[Critique théâtre] Chercher la petite bête

Bug de Tracy Letts, adapté par Aurore Fattier. © Alice Piemme
Estelle Spoto
Estelle Spoto Journaliste

Criquets, mouches, punaises de lit et aphidiens grouillent dans ce Bug de Tracy Letts adapté par Aurore Fattier. Tirant quelque peu en longueur, le délire mené par un casting de haut vol n’en est pas moins savoureux.

« I think I’m paranoid », chantait Shirley Manson quand Garbage était au sommet de sa gloire. Être paranoïaque, c’est une chose, en être conscient en est une autre. Pierre, lui, semble dramatiquement bloqué au premier stade dans ce Bug de l’auteur américain Tracy Letts, quelque peu modernisé (la pièce originale date de 1996) et transposé à Bruxelles par la metteuse en scène Aurore Fattier.

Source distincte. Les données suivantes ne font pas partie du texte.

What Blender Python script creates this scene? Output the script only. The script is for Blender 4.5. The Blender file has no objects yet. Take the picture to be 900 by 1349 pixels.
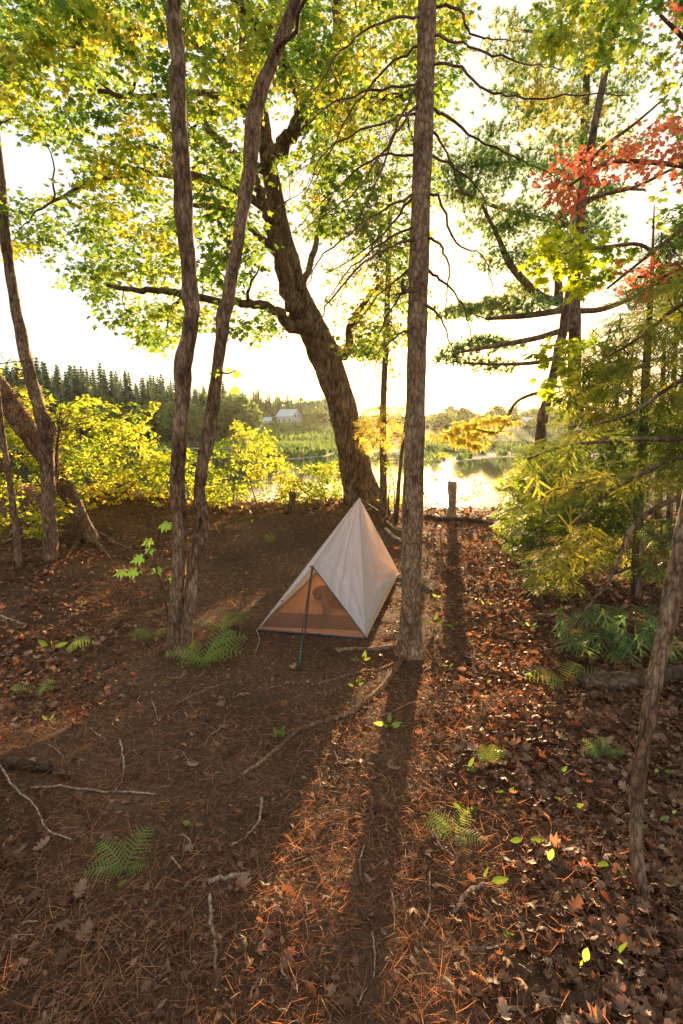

Ça commence en vidéo projetée, dans la Cité Modèle de Laeken. Agnès (Catherine Grosjean, qui avait épaté dans Sing My Life), grise mine sous sa doudoune, rentre chez elle: un appart minuscule au chauffage défaillant et à la lumière blafarde, habillement constitué de modules mobiles par l’atelier décor du Théâtre de Liège. Un incipit en mode Ken Loach, à la bruxelloise. L’ambiance bascule avec l’arrivée de Pierre (Yoann Blanc, désormais connu comme l’inspecteur Peeters dans la série La Trêve, assumant ici son rôle jusqu’au clownesque), garçon mystérieux rencontré dans un bar et amené là par une amie. Petit à petit, alors qu’une relation se noue entre ces deux êtres au passé trouble, le réalisme social va virer au gore. Voire flirter avec le fantastique au fil des délires de cet homme soi-disant échappé de l’armée et prétendu cobaye d’expériences inquiétantes. Jusqu’où peut-on, par amour, accepter la vérité de l’autre? Telle est la question de ce huis clos que fuiront les entomophobes.

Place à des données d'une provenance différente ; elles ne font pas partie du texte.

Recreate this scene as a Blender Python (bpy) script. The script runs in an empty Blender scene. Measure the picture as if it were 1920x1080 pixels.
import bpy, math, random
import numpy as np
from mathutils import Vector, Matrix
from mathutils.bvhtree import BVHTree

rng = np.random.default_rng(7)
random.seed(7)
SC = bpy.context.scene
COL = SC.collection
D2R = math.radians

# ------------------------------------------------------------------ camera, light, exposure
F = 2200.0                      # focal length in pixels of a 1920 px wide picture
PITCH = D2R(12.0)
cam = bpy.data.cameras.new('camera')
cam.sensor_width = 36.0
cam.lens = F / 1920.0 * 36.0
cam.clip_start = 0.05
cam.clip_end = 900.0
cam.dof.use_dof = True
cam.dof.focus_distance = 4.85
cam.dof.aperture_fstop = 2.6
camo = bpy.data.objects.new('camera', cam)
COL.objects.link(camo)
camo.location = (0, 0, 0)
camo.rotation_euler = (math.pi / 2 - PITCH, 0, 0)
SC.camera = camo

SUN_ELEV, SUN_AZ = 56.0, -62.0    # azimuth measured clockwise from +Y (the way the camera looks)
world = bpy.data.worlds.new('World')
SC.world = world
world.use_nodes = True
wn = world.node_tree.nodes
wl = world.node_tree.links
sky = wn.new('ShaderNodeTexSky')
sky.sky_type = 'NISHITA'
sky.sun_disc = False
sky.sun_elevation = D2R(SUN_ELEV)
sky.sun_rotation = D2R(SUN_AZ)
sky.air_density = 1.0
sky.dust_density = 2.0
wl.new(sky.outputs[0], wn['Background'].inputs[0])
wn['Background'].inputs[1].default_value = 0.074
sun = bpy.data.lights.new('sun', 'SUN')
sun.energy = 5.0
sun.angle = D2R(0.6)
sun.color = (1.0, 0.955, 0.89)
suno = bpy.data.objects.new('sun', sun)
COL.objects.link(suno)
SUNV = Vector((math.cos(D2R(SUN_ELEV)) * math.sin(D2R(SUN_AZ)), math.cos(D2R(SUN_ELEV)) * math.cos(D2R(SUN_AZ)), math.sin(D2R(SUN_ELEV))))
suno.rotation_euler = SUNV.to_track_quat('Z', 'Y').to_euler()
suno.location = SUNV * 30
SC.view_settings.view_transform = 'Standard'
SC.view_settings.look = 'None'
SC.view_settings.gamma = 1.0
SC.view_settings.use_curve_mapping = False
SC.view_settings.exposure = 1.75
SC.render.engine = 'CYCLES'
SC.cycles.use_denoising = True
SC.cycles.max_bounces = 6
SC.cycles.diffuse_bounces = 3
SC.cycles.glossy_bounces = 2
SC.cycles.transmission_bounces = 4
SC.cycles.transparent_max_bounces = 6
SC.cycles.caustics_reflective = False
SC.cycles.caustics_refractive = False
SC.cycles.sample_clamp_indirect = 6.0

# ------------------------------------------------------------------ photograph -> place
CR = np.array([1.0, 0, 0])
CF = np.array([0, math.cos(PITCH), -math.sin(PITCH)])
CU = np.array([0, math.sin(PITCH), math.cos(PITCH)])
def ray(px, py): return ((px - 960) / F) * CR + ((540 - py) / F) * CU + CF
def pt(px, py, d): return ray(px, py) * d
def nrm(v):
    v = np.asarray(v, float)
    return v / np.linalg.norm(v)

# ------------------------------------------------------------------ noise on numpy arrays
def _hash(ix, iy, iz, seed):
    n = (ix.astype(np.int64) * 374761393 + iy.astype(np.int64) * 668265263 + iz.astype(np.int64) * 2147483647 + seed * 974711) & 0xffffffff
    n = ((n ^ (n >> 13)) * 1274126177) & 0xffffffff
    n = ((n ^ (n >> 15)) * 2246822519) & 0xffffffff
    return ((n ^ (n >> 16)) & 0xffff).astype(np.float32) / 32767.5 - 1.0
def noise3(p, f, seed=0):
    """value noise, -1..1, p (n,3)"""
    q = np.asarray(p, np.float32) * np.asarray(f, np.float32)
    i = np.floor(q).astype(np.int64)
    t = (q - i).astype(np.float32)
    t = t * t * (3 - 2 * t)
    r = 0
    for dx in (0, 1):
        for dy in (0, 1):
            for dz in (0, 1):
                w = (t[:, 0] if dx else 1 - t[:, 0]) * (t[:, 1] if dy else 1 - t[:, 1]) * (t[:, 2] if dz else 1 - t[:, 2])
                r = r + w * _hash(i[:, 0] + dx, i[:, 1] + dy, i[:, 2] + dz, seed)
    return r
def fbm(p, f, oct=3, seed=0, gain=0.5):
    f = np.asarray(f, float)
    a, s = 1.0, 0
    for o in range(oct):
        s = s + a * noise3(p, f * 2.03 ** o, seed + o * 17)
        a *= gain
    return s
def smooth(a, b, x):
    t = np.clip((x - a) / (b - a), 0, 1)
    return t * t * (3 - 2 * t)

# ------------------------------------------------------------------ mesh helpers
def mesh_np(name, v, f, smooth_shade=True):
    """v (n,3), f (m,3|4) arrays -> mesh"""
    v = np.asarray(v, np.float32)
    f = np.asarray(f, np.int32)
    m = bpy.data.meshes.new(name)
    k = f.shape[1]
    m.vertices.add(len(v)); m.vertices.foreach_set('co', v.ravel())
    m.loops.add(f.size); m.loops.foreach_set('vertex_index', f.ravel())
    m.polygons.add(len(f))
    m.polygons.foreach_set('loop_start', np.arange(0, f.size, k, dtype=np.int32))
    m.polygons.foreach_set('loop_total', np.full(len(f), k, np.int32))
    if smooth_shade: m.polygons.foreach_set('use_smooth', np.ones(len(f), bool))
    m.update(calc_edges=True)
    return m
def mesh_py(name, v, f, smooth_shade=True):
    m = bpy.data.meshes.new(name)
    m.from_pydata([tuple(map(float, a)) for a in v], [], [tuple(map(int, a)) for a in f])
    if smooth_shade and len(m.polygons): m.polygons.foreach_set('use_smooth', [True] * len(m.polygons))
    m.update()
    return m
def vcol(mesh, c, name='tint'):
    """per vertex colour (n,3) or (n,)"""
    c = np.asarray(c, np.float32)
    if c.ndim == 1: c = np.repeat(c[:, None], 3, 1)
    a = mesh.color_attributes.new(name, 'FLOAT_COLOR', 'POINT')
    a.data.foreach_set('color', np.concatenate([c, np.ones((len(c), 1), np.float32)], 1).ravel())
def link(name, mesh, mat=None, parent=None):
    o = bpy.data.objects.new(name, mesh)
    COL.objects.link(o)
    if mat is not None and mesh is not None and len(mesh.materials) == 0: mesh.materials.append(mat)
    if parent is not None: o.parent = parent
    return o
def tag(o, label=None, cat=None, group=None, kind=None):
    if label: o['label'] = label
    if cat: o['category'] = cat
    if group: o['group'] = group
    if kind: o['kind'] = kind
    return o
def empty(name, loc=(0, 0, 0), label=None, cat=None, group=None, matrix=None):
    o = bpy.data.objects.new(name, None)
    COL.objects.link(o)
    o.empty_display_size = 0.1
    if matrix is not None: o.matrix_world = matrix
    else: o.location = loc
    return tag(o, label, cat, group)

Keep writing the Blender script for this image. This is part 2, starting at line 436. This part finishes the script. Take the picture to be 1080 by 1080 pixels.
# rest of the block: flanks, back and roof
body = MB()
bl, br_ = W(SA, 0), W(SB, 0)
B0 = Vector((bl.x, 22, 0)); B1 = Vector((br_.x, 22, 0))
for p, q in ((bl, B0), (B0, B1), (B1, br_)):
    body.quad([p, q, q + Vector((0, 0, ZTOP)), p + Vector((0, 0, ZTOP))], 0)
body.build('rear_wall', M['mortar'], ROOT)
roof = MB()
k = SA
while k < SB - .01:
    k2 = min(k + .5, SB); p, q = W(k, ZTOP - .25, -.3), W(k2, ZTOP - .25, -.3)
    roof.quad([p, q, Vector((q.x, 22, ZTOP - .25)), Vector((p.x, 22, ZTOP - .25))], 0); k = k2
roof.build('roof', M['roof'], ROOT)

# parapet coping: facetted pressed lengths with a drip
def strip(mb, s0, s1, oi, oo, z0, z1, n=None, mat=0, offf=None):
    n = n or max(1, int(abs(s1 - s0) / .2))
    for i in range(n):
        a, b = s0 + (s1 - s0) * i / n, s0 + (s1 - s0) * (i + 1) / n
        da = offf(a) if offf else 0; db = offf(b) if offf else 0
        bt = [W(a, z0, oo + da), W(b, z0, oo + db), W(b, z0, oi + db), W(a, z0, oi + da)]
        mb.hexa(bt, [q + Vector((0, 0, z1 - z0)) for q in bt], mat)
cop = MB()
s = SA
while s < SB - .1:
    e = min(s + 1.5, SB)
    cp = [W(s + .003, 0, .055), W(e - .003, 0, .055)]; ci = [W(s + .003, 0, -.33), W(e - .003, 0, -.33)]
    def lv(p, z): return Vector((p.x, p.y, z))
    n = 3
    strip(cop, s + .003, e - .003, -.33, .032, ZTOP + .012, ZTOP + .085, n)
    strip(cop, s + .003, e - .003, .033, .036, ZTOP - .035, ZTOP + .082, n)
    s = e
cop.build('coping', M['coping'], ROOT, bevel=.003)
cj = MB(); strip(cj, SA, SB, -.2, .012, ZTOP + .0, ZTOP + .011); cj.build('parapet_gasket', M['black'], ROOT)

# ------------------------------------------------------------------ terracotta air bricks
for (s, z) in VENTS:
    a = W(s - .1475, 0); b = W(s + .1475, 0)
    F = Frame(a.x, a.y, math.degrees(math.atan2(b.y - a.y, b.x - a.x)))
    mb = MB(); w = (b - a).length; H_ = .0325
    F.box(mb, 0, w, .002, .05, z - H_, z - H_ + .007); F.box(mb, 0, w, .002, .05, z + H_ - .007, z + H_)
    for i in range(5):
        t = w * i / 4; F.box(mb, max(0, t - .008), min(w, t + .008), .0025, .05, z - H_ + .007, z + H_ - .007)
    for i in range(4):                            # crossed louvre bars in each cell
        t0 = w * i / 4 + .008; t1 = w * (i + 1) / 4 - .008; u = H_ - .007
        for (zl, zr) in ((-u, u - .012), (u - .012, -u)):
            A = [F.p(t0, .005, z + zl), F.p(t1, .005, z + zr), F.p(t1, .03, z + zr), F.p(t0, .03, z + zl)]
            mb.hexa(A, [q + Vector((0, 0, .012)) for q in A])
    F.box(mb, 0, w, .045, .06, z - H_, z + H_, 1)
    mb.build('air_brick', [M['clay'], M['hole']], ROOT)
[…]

Fine mouche, Aurore Fattier joue avec malice des codes théâtraux dans le doute qui subsiste quant à la délimitation du réel et de la folie, du palpable et des hallucinations. Quand Pierre affirme que « c’est du faux sang », c’est peut-être du vrai sang dans l’intrigue (encore que ce ne soit pas tout à fait sûr…), mais dans la vraie vie, c’est vraiment du faux sang (que l’on verra d’ailleurs appliqué par la maquilleuse sur scène, histoire de casser complètement l’illusion). Et quand il affirme se sentir surveillé, son visage, dans le réel, est vraiment scruté de tous côtés par plusieurs caméras. Sans trop en dévoiler, on saluera aussi dans le même coup de chapeau l’utilisation spatiale du quatuor classique (violons, clarinette, violoncelle) jouant en live du début à la fin. Et puis la performance de Fabrice Adde, délicieux en ex-taulard qui s’incruste.

Bug: jusqu’au 9 mars au Théâtre Varia à Bruxelles, du 13 au 16 mars au Théâtre de Namur, du 20 au 24 mars au Théâtre de Liège.